→ **YOUR OBJECTIVE**: Of the lines listed below, return exactly those that run from the line containing "were 1600x800 pixels." through the line containing "COL = S.collection", both included.

→ **MATERIAL FOR THE TASK**:
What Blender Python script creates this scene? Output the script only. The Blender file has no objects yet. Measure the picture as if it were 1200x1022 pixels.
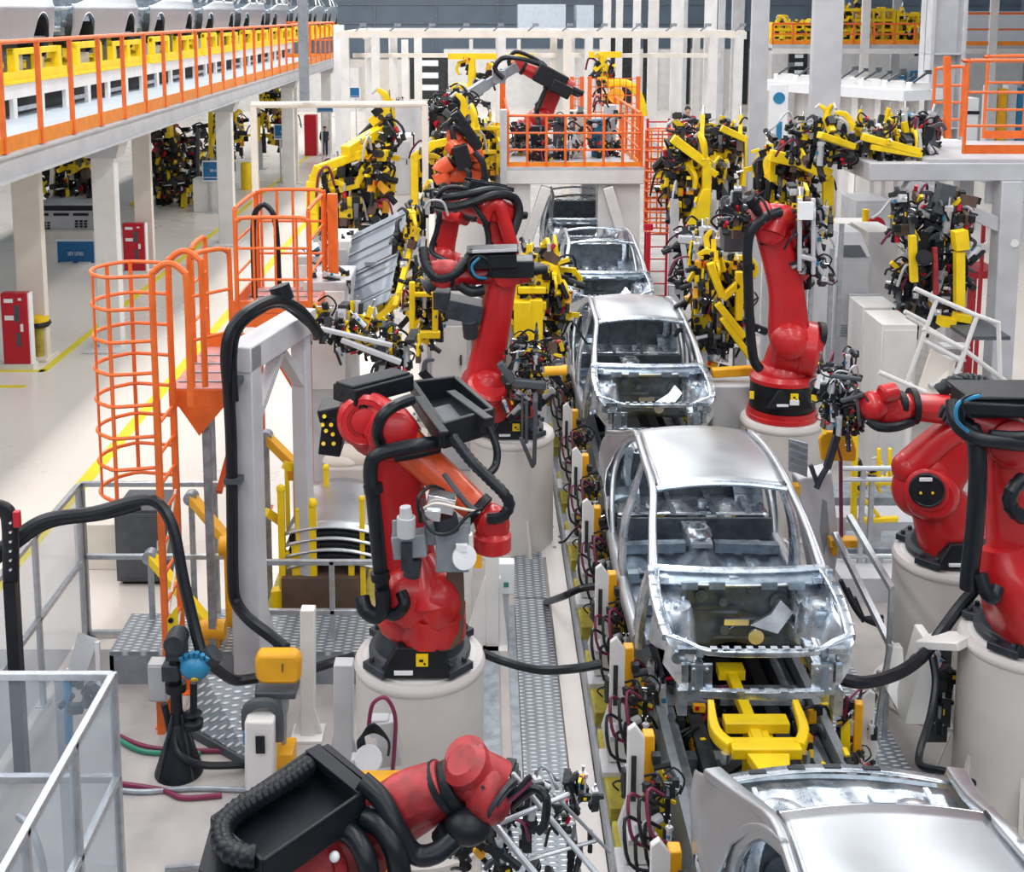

==

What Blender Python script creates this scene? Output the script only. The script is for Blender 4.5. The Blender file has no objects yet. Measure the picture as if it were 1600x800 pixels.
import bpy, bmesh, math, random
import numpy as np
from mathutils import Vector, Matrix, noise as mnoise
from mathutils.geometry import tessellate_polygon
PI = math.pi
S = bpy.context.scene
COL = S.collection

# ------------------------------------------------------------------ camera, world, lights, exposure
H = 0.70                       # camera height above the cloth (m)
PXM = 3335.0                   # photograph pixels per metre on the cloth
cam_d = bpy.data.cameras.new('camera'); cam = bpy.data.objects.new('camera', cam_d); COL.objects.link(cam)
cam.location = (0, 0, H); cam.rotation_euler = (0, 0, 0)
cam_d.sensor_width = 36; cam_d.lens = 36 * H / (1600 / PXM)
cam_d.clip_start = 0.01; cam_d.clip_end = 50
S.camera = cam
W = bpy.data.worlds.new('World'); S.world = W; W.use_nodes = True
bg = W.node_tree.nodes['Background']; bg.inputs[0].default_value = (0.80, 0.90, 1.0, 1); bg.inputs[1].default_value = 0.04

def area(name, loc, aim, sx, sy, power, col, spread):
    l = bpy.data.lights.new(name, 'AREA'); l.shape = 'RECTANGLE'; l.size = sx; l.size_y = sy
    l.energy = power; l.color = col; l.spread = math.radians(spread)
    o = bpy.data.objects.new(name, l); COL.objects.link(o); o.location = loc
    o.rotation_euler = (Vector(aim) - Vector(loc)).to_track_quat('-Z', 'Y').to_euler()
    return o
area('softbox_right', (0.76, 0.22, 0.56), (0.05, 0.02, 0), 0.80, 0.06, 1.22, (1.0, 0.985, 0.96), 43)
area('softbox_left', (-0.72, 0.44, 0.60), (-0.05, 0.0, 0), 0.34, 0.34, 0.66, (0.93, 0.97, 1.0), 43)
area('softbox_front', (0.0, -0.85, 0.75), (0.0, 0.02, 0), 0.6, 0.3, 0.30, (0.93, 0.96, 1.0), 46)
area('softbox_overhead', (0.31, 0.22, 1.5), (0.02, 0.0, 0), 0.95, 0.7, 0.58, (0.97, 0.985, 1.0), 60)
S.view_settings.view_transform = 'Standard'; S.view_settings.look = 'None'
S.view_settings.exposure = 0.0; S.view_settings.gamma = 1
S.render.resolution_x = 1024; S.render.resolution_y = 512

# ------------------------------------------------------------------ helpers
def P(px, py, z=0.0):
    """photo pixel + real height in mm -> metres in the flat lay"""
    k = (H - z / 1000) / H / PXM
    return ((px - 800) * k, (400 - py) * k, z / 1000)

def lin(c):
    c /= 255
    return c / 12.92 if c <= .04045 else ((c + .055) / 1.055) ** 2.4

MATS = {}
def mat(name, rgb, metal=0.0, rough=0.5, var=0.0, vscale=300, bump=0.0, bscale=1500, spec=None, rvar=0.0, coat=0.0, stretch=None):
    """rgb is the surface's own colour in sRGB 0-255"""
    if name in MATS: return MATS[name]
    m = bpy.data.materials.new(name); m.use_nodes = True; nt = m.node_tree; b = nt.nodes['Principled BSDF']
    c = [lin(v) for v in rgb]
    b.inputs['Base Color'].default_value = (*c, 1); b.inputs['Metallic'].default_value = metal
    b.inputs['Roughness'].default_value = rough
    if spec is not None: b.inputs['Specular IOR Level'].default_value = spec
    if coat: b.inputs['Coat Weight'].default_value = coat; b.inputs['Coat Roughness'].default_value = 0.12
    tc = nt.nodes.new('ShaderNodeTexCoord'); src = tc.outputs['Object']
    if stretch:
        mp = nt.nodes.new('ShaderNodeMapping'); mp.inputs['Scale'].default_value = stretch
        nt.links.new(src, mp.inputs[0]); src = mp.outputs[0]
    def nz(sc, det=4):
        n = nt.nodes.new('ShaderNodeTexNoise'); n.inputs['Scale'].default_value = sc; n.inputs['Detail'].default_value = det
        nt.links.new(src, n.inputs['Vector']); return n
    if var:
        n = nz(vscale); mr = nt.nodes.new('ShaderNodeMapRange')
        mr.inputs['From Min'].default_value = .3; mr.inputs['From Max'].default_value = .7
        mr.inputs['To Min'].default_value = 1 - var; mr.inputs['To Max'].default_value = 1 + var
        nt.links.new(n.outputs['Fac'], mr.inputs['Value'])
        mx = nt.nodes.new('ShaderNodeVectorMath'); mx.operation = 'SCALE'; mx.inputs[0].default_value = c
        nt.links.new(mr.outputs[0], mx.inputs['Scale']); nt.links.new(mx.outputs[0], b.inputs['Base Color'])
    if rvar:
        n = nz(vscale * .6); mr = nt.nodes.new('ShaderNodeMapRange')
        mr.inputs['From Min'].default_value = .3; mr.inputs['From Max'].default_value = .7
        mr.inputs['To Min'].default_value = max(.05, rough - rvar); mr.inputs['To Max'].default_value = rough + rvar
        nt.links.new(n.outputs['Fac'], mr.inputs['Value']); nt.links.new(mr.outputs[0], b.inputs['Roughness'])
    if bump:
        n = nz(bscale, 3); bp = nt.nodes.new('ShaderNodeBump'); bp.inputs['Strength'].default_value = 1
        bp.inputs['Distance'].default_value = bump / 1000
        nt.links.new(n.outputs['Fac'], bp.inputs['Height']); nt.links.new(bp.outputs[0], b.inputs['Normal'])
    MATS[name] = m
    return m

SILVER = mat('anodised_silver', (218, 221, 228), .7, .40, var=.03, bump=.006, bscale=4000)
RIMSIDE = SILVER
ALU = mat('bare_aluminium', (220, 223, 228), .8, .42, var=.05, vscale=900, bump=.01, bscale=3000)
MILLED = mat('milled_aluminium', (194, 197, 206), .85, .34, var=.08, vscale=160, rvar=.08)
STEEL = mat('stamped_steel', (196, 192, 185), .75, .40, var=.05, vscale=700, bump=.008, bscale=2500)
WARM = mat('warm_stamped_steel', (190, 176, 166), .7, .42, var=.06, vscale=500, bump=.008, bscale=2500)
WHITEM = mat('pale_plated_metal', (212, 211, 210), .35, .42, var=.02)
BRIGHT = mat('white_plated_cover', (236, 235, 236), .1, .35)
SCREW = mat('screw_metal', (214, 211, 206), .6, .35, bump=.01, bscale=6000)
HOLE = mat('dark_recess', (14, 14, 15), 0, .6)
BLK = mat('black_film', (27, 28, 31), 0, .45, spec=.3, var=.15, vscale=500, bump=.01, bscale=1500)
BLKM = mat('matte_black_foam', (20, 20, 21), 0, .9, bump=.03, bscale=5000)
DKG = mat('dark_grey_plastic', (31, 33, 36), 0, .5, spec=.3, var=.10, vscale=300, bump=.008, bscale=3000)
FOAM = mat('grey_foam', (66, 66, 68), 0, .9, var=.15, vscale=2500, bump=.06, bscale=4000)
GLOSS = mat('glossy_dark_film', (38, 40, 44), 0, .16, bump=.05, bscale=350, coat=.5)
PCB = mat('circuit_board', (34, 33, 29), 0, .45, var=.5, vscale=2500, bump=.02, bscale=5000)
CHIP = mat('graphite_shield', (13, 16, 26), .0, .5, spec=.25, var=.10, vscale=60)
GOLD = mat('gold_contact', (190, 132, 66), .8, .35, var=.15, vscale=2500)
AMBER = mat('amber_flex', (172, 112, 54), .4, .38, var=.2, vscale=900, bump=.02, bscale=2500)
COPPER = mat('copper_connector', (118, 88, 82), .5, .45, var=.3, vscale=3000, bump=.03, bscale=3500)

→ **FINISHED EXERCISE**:
What Blender Python script creates this scene? Output the script only. The script is for Blender 4.5. The Blender file has no objects yet. Measure the picture as if it were 1600x800 pixels.
import bpy, bmesh, math, random
import numpy as np
from mathutils import Vector, Matrix, noise as mnoise
from mathutils.geometry import tessellate_polygon
PI = math.pi
S = bpy.context.scene
COL = S.collection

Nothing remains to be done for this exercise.